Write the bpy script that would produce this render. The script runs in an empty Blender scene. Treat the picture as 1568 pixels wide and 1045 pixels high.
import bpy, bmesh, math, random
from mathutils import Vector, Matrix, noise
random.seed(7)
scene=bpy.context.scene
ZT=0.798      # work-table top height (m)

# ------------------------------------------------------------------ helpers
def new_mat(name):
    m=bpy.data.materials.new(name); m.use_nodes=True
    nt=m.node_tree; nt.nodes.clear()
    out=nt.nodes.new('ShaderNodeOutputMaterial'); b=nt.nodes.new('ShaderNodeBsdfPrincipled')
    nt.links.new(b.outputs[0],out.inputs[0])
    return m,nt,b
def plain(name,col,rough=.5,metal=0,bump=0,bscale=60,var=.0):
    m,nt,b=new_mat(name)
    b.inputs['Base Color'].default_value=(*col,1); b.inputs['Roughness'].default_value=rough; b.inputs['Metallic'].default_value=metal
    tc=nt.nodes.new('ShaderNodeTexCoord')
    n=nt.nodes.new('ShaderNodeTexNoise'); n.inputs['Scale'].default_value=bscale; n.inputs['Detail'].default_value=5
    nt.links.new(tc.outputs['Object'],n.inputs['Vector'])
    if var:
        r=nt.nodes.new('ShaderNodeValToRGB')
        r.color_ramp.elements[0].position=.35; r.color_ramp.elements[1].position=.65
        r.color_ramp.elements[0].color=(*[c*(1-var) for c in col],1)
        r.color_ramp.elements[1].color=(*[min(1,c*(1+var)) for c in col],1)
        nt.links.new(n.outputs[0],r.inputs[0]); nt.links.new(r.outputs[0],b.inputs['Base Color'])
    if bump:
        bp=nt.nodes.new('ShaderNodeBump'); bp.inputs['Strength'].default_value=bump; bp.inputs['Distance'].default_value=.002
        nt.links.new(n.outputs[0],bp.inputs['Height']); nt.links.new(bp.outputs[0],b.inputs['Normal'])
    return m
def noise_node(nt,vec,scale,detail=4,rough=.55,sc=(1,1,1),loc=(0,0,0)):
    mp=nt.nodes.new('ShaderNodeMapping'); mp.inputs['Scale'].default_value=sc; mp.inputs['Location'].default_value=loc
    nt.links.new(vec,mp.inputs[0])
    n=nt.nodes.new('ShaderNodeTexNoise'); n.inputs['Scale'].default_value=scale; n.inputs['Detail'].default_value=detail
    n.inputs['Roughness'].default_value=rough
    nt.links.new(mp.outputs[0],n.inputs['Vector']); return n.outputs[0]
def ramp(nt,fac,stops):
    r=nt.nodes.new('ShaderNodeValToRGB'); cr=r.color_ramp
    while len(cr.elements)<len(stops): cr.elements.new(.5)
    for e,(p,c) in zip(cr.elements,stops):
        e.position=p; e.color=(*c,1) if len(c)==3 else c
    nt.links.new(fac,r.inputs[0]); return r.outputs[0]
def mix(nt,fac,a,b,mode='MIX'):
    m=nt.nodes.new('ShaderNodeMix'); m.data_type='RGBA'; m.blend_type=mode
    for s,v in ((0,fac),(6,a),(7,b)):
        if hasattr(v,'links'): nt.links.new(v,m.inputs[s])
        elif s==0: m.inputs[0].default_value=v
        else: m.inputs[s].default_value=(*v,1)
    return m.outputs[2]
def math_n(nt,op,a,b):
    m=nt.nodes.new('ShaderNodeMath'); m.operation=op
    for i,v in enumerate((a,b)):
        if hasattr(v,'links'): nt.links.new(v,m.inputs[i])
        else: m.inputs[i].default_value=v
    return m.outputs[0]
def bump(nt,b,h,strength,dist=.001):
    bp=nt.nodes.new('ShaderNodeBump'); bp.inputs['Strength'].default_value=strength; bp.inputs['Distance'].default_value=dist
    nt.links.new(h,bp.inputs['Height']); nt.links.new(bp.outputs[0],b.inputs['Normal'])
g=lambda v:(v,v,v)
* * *
→ SHORT PROBLEM:
Quote only the stretch of lines that starts the data above and ends with the line containing "top height (m)", both included.

→ THE RESULT:
Write the bpy script that would produce this render. The script runs in an empty Blender scene. Treat the picture as 1568 pixels wide and 1045 pixels high.
import bpy, bmesh, math, random
from mathutils import Vector, Matrix, noise
random.seed(7)
scene=bpy.context.scene
ZT=0.798      # work-table top height (m)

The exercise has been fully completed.